#### EXERCISE:
Sort through the data and copy the lines holding the word "scene".

=== SOURCE DATA ===

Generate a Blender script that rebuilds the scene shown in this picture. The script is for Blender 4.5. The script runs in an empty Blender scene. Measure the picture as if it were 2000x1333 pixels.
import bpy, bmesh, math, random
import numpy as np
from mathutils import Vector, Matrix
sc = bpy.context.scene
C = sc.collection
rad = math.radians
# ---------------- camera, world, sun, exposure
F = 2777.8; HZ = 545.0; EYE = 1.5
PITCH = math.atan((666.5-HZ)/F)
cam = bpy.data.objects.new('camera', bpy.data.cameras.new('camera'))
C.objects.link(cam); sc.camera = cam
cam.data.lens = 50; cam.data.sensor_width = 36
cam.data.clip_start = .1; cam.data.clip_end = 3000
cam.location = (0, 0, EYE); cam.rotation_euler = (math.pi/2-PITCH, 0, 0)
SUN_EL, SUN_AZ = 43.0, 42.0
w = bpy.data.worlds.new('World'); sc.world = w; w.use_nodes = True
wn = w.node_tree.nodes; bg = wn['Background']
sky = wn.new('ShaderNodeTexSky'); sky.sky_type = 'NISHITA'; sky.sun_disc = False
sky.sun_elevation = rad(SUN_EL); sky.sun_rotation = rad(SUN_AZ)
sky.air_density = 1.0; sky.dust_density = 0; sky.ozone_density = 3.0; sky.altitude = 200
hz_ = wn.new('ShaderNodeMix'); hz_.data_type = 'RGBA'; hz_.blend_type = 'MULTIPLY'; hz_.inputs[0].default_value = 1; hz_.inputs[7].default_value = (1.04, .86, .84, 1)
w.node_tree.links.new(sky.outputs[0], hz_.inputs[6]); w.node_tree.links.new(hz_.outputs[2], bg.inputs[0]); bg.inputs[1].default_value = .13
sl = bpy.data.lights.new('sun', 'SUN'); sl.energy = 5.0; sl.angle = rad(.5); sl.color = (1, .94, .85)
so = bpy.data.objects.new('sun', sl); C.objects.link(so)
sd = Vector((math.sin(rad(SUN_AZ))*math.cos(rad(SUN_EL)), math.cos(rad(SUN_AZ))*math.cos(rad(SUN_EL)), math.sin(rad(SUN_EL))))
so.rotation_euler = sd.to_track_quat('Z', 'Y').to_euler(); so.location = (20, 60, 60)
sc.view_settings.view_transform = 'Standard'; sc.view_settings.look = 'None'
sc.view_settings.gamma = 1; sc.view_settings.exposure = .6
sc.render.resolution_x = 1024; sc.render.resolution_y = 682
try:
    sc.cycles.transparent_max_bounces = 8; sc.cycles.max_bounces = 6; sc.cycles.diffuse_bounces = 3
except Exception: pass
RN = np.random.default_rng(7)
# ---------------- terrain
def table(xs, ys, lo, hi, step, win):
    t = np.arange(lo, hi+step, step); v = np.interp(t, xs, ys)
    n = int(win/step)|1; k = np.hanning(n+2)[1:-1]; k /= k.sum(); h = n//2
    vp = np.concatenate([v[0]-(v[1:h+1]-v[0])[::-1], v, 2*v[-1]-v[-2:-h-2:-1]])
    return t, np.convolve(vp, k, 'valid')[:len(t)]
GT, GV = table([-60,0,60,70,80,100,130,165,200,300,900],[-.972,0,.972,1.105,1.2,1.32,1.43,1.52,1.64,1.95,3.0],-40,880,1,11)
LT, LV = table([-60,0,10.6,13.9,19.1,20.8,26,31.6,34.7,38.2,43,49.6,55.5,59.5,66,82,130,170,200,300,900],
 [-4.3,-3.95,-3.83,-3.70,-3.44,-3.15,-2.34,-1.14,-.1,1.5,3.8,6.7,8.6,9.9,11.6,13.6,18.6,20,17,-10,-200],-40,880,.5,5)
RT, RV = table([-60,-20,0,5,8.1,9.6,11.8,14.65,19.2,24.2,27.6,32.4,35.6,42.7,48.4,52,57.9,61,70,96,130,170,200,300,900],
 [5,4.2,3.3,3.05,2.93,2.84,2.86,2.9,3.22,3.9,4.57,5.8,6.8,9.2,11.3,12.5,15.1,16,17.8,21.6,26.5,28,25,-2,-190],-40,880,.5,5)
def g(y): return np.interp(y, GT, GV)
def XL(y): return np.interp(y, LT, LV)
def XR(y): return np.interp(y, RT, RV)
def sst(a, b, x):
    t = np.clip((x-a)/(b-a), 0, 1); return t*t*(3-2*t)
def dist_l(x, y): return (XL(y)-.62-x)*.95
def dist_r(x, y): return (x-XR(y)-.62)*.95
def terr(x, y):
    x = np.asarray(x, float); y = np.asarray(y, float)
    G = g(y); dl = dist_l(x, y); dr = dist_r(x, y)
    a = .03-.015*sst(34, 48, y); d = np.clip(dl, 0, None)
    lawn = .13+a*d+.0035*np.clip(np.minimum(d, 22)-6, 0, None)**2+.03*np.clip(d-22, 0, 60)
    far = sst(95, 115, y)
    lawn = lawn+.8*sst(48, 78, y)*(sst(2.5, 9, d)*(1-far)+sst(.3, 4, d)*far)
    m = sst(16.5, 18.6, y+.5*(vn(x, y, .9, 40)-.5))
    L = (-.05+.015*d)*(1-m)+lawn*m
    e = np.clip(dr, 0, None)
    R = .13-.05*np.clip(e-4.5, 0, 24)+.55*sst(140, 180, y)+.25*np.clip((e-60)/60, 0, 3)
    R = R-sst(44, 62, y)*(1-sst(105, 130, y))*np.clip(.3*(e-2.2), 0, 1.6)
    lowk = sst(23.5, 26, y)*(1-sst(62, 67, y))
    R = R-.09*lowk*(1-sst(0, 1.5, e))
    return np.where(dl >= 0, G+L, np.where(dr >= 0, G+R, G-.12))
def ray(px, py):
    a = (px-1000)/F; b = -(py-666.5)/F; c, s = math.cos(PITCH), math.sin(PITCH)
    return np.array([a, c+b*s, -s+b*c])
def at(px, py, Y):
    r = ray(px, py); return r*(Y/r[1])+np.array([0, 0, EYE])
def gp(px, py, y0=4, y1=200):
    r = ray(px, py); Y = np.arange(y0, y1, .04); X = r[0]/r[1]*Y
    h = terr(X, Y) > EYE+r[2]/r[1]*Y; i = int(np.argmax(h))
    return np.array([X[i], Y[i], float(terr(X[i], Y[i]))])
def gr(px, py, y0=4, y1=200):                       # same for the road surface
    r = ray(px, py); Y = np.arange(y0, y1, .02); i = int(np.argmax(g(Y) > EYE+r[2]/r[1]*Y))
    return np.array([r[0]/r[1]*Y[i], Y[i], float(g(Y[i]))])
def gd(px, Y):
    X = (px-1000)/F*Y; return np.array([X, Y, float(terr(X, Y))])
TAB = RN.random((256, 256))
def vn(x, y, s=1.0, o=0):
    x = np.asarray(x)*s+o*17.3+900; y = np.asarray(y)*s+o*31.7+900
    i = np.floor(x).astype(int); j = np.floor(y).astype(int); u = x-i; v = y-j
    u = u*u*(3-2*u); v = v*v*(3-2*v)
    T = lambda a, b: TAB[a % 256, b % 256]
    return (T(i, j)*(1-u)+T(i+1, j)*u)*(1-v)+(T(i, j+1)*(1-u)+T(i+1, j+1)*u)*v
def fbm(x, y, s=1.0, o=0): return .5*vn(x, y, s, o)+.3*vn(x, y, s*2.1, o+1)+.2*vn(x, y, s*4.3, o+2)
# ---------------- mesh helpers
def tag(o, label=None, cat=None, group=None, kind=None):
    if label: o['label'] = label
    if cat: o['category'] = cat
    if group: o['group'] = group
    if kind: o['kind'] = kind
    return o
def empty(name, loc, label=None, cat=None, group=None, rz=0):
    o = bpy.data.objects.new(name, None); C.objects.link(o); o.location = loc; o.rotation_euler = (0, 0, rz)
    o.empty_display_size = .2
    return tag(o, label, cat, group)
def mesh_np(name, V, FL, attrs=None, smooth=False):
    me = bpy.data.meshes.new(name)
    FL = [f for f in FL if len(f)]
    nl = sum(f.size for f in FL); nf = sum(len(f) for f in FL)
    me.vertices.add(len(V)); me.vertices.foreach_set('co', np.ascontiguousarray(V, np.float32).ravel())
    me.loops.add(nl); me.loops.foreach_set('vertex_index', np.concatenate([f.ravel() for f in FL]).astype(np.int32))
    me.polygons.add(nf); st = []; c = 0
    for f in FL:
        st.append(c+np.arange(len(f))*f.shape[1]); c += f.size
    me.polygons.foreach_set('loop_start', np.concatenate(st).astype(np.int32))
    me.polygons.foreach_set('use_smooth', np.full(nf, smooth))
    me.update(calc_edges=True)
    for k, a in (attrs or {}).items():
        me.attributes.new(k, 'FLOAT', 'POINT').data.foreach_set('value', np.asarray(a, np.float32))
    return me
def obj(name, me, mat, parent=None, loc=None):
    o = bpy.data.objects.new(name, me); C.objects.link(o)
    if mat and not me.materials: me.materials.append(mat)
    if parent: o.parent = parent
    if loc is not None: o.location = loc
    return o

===

#### OUTPUT FOR THIS TASK:
Generate a Blender script that rebuilds the scene shown in this picture. The script is for Blender 4.5. The script runs in an empty Blender scene. Measure the picture as if it were 2000x1333 pixels.
sc = bpy.context.scene